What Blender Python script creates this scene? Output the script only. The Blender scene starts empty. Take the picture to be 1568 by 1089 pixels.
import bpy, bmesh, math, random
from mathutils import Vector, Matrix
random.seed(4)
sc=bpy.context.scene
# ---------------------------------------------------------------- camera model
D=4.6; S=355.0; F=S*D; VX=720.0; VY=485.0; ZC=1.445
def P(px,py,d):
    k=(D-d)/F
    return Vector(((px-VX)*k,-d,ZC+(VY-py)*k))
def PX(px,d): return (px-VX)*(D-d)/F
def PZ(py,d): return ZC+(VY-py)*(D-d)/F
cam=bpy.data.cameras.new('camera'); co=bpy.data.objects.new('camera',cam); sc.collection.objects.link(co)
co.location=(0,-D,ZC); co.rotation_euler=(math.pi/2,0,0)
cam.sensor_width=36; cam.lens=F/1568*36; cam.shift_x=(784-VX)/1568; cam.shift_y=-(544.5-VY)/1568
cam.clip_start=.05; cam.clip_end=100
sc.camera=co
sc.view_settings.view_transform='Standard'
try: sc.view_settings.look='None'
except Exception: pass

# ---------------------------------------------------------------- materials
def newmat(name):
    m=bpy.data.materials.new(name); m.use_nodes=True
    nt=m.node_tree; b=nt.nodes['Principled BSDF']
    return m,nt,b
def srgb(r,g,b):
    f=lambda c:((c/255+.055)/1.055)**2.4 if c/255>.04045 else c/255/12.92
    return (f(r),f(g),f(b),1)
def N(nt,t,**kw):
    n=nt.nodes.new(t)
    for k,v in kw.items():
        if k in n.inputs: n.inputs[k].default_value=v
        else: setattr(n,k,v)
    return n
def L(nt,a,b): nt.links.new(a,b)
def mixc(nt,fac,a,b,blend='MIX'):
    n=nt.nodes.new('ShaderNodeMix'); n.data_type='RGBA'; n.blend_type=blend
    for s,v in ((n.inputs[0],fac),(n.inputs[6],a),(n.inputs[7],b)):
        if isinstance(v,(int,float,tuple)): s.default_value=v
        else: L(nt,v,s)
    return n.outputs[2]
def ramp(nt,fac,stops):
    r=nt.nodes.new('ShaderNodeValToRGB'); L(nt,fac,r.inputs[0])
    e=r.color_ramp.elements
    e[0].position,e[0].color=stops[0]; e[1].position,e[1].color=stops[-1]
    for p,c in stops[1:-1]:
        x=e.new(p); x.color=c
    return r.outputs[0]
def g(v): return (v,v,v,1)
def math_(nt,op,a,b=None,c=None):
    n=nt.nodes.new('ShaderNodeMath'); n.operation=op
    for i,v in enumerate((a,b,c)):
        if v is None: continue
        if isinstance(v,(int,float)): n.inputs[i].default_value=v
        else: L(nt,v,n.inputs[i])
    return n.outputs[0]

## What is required
What are the exact lines from the beginning of the material through the line containing "except Exception: pass"? Write out those lines alone.

## Answer in full
What Blender Python script creates this scene? Output the script only. The Blender scene starts empty. Take the picture to be 1568 by 1089 pixels.
import bpy, bmesh, math, random
from mathutils import Vector, Matrix
random.seed(4)
sc=bpy.context.scene
# ---------------------------------------------------------------- camera model
D=4.6; S=355.0; F=S*D; VX=720.0; VY=485.0; ZC=1.445
def P(px,py,d):
    k=(D-d)/F
    return Vector(((px-VX)*k,-d,ZC+(VY-py)*k))
def PX(px,d): return (px-VX)*(D-d)/F
def PZ(py,d): return ZC+(VY-py)*(D-d)/F
cam=bpy.data.cameras.new('camera'); co=bpy.data.objects.new('camera',cam); sc.collection.objects.link(co)
co.location=(0,-D,ZC); co.rotation_euler=(math.pi/2,0,0)
cam.sensor_width=36; cam.lens=F/1568*36; cam.shift_x=(784-VX)/1568; cam.shift_y=-(544.5-VY)/1568
cam.clip_start=.05; cam.clip_end=100
sc.camera=co
sc.view_settings.view_transform='Standard'
try: sc.view_settings.look='None'
except Exception: pass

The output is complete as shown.